Posted on May 12, 2016 by Richard Goulter

“What if your entire life was a lie?” was one question a friend asked me on a vlog of his. It strikes me as a cheap, getting to know you type question; & I apparently didn’t much bother to talk much on the video. (It was late at night).

“Falisifiability” - being able to check whether something is wrong - is important for that kindof reason: How do you know you’re not wrong? If you were wrong, how would you be able to tell?

I’m reading through Jonathan Haidt’s excellent “The Righteous Mind” at the moment.
In the book, & in many of the articles/videos discussing ideas from the book, various useful models come up: “reason is the lawyer/press-secretary to the emotions”, reason is like the rider guiding an elephant; a moral intuition strikes first, followed by strategic reasoning & post-hoc justification of the moral judgement. – When an idea is morally pleasing to us, we ask “can I believe this?”, when an idea is morally repugnant we ask “must I believe this?”.

Recently I’ve seen more opinions in NZPol which imitate & reflect the same values I come across in the US-part of my Twitter feed. (I guess this is due to increasing exposure to NZ blogosphere, rather than these opinions growing recently).
This post on the Andrew Judd issue is a good example.
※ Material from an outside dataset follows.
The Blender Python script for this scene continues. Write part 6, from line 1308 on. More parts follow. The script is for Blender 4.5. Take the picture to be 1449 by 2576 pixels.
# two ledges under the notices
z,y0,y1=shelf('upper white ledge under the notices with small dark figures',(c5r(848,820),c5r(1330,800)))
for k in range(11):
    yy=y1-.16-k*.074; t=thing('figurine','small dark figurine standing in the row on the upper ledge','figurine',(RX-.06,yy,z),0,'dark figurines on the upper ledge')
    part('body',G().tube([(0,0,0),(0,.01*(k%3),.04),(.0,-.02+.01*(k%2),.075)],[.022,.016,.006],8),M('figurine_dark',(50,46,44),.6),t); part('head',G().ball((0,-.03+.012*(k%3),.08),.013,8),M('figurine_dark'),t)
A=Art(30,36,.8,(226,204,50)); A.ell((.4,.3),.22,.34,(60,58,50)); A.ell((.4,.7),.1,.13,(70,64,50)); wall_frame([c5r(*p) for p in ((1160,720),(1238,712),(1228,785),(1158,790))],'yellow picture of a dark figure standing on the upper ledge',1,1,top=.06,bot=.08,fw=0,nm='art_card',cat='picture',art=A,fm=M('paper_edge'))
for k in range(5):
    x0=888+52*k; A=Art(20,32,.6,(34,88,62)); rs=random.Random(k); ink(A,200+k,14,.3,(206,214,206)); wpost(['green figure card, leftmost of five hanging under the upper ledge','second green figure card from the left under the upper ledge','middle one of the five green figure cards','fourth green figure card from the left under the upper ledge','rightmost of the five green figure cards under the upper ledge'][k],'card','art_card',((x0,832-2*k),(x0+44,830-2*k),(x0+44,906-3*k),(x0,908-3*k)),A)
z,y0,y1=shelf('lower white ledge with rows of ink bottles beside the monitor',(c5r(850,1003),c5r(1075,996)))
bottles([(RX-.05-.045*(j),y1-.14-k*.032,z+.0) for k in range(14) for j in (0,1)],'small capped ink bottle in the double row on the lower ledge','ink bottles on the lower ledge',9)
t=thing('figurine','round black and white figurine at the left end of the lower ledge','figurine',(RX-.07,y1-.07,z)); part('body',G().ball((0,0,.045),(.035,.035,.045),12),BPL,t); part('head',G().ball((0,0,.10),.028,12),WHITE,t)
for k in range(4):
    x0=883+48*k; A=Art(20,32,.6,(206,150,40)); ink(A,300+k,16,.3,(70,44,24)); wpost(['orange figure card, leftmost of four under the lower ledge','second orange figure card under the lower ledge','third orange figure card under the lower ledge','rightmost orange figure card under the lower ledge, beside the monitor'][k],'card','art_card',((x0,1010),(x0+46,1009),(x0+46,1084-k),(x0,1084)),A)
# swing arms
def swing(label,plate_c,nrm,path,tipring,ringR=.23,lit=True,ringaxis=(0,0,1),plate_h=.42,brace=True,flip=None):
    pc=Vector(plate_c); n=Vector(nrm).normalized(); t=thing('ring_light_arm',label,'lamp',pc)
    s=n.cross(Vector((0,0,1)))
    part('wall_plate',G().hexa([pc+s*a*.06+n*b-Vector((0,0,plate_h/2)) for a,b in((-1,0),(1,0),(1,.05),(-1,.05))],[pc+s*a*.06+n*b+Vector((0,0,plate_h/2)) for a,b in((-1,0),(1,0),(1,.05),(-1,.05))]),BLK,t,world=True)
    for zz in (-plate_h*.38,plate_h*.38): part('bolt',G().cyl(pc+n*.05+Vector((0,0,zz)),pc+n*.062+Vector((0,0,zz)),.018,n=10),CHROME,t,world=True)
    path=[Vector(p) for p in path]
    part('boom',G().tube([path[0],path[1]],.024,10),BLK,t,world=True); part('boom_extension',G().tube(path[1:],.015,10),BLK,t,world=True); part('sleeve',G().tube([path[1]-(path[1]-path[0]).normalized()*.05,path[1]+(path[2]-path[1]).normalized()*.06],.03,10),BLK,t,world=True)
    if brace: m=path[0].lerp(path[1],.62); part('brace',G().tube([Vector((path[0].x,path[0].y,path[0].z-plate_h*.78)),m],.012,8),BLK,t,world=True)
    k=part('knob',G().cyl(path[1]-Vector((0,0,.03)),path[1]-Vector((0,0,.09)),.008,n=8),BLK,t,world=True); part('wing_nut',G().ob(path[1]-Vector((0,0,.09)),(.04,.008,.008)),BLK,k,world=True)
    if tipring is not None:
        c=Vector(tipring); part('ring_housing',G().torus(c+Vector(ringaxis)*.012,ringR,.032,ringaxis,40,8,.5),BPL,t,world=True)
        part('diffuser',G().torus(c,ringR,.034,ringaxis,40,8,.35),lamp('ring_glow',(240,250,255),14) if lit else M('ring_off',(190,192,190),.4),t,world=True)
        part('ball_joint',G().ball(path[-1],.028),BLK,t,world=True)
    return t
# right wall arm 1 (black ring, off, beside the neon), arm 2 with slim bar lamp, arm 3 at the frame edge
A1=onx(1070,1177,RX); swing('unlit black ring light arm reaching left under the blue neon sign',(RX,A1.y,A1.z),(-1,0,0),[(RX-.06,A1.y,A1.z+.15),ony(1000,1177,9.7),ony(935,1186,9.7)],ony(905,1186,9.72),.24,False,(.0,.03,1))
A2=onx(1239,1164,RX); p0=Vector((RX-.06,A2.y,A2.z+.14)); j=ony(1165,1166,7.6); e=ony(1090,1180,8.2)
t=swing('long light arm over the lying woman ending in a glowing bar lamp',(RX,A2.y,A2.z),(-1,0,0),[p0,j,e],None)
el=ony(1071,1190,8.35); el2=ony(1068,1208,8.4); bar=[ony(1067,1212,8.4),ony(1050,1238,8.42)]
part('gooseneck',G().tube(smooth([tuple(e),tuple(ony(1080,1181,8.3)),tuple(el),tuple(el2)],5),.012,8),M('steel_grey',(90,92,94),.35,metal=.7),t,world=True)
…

Here we have a non-confrontational “not calling actions racist” “racism-without-racists”, followed by the main point that if NZers were ‘more educated’, then everyone would be a left-leaning Labour/Green-voting good citizen. (So bravely calling out Paul Henry demonstrates why The Spinoff’s positive review of The Paul Henry Show is amusing; because Henry is gross & not to be tolerated). – I don’t think it’s a strawman to say that the post’s author would then further agree: white people should be allies to oppressed minorities, & should listen to what they have to say, as such people have experienced things the privileged haven’t. – The post certainly extols the virtue in feeling discomfort on such issues.

I don’t particularly hold issue with points like “people born to rich parents can more easily go to university than those whose parents haven’t gone”, etc.; de-emphasising the value of hard work seems dangerous to me, though. (Does it incentivise people to work harder if told the reason they fail is due to others, rather than lack of hard work?).

But “you’d agree with me if you were educated” seems blind to the notion that the opinion-holder is fallible; although, certainly everyone benefits with more information. (Any implication that NZers aren’t educated on such things ‘because racism’ is amusing; but I guess that’d be an uncharitable interpretation).
“Just listen, don’t argue” is nice as a communication method (& surely necessary, at times); but “don’t disagree, because of your identity” doesn’t seem a great truth-seeking strategy.
The idea that ‘white people objecting’ is just ‘racists’ doing what racists do seems unfalsifiable: white person disagrees they’re racists = white person is racist; white person agrees they’re racists = white person is racist.

Overall, it rather seems to be lefties saying “it’s morally necessary that you hold socially-left attitudes”. – I guess the proper next step would be discussions of effective policies on “where to from here”.